— Instructions to follow —
Find the lines holding "Python" and copy them.

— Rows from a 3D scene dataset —
== == ==

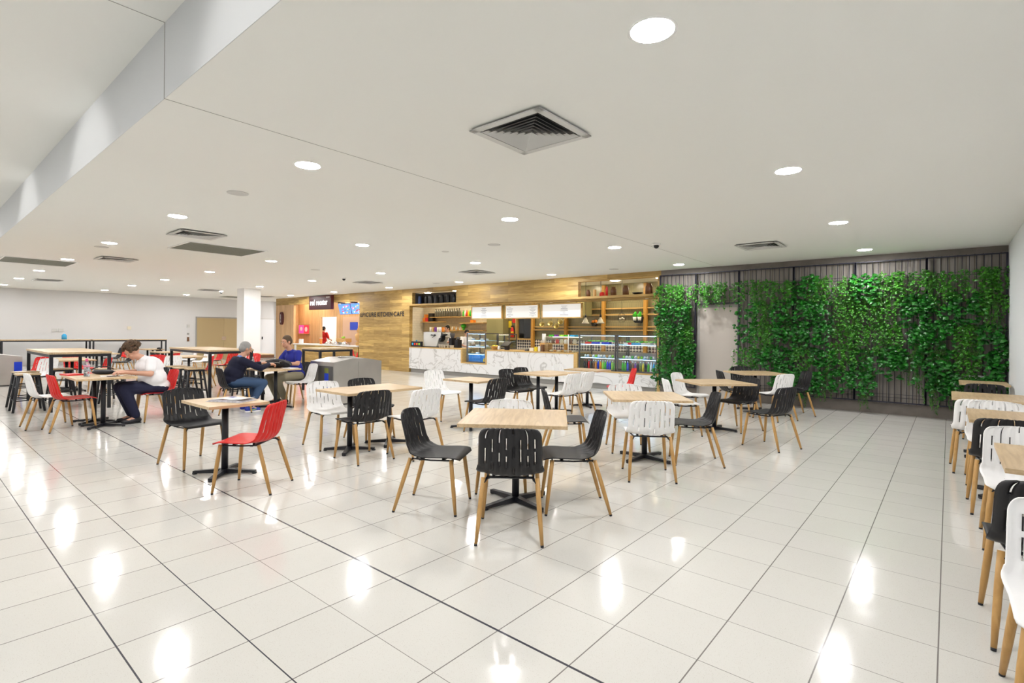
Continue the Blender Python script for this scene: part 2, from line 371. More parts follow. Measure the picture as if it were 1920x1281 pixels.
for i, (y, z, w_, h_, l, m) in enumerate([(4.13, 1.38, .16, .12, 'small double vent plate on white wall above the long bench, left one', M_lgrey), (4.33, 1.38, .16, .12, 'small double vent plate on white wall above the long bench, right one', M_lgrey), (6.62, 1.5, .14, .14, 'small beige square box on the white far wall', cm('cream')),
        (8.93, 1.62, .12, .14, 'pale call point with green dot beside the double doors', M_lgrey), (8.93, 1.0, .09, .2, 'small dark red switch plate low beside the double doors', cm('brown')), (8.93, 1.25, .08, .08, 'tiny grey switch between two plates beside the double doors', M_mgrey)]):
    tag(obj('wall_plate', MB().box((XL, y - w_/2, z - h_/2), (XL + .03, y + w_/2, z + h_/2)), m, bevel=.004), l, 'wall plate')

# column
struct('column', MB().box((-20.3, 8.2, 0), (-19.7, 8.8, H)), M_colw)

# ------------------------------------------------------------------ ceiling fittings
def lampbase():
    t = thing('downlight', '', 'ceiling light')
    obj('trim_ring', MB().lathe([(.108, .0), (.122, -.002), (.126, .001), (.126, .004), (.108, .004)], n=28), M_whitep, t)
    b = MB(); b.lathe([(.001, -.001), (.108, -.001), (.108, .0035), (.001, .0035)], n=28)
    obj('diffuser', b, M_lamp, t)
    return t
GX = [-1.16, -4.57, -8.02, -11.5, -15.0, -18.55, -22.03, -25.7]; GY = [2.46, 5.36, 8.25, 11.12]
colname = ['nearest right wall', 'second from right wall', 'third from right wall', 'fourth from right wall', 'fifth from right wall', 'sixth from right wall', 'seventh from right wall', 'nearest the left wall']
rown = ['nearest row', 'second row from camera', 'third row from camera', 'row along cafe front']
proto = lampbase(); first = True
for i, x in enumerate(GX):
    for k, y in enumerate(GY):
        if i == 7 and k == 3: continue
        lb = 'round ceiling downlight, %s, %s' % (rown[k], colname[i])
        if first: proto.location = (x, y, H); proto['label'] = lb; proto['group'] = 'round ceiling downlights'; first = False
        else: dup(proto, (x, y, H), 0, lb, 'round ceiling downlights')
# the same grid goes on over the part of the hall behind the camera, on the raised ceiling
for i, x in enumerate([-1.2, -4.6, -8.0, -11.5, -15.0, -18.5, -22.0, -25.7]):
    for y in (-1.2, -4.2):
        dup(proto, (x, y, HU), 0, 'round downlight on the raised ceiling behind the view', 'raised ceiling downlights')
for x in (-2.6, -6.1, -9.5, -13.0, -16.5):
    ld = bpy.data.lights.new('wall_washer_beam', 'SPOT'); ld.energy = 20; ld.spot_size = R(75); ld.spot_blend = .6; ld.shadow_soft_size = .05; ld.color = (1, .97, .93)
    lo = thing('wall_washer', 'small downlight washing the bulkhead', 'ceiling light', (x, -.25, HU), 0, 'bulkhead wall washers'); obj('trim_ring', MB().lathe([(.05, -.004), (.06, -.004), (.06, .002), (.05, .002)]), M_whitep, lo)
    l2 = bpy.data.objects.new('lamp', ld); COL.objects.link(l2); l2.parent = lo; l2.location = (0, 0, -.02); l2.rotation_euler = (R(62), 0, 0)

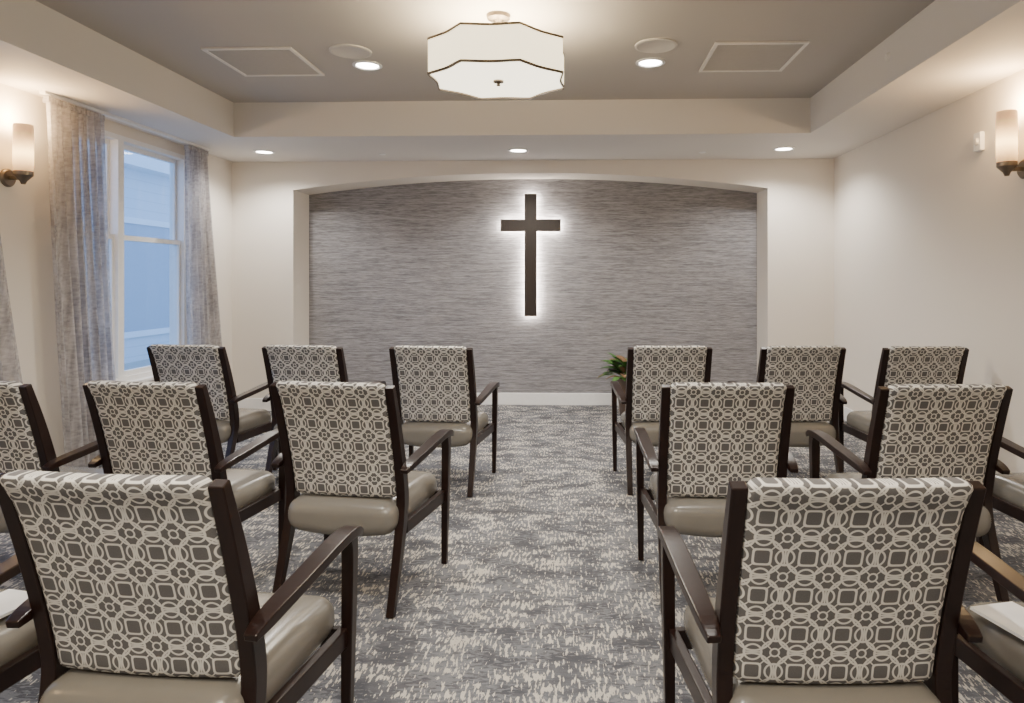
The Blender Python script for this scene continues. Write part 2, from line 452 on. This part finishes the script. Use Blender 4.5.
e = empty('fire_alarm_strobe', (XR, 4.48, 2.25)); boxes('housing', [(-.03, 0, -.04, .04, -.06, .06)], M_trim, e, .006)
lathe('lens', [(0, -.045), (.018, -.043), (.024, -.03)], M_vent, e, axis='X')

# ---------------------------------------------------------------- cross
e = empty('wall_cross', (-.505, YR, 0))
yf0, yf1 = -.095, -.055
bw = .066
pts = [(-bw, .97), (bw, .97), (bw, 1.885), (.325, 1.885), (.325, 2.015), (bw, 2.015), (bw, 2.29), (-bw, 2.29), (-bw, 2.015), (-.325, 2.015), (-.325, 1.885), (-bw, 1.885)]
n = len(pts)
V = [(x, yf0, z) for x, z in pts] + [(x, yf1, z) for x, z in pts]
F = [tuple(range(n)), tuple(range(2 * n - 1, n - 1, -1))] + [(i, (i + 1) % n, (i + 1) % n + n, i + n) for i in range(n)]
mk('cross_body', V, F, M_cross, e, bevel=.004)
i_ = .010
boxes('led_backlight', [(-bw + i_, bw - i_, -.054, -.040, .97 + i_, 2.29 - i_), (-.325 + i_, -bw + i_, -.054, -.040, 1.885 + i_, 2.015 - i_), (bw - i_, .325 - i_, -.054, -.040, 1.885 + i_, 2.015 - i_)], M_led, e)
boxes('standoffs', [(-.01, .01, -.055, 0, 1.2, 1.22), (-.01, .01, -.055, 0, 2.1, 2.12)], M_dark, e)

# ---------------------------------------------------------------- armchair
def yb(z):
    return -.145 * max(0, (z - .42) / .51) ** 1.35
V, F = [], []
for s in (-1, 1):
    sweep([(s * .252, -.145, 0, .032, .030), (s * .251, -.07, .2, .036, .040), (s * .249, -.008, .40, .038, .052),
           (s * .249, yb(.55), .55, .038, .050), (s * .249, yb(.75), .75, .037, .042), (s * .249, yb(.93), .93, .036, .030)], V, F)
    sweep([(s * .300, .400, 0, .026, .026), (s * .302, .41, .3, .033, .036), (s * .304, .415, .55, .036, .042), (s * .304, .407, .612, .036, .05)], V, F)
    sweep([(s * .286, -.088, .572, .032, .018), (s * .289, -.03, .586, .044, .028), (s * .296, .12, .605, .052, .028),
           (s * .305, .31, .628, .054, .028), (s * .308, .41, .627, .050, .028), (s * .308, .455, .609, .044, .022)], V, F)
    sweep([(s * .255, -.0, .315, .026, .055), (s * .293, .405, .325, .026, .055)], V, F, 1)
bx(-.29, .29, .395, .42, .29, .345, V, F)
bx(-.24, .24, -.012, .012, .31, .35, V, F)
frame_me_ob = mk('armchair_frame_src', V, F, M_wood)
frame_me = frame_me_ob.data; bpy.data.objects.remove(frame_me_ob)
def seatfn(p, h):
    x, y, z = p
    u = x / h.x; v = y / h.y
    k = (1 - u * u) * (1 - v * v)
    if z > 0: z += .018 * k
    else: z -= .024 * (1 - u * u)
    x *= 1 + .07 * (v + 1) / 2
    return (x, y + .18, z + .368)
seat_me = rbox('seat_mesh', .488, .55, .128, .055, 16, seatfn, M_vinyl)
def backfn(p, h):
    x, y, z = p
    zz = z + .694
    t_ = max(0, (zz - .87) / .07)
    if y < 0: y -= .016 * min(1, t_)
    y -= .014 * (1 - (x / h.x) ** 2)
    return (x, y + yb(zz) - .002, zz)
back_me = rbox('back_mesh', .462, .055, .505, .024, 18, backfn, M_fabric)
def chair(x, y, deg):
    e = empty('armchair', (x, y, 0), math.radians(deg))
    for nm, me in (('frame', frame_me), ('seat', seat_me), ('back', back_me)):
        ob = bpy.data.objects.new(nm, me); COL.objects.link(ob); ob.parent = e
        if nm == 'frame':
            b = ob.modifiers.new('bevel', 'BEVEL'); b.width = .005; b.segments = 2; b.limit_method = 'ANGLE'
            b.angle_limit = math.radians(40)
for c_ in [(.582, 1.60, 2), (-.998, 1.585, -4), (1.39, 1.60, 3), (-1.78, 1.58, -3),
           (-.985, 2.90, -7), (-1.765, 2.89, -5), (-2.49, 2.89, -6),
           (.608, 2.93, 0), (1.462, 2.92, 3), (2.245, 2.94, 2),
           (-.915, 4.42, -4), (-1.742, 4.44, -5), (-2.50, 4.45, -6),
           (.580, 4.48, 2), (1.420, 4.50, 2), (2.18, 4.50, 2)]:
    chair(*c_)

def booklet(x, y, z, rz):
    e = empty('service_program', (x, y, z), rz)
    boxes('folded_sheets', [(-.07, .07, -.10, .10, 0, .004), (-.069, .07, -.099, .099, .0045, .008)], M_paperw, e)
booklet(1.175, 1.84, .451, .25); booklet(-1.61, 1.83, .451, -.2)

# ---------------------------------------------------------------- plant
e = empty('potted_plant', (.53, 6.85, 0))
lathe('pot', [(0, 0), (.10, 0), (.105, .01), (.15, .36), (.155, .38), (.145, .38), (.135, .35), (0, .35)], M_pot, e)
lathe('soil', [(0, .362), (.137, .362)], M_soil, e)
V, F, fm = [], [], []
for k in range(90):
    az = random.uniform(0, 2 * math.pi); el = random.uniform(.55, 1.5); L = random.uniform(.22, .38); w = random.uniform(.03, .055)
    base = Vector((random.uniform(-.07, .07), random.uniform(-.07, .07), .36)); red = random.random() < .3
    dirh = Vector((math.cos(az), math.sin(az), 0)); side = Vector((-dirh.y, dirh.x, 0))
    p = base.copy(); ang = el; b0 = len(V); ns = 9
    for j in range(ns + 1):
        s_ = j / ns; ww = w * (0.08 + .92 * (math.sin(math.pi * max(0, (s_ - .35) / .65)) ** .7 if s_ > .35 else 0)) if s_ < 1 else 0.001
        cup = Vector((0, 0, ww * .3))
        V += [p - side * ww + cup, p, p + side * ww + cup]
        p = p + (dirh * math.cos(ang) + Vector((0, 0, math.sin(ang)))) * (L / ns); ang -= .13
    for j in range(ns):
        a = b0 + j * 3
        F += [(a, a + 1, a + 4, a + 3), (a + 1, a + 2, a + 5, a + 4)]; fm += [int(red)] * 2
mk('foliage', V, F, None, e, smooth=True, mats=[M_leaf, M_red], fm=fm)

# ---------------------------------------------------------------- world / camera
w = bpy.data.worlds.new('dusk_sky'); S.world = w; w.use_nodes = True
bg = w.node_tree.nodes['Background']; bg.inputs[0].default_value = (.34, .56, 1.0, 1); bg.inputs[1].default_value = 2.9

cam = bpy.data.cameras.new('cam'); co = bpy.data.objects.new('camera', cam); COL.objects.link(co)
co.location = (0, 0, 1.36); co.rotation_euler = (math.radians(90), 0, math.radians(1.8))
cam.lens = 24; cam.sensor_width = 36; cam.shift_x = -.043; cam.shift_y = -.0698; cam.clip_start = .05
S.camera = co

== == ==

— Output for this exercise —
Continue the Blender Python script for this scene: part 2, from line 371. More parts follow. Measure the picture as if it were 1920x1281 pixels.
The Blender Python script for this scene continues. Write part 2, from line 452 on. This part finishes the script. Use Blender 4.5.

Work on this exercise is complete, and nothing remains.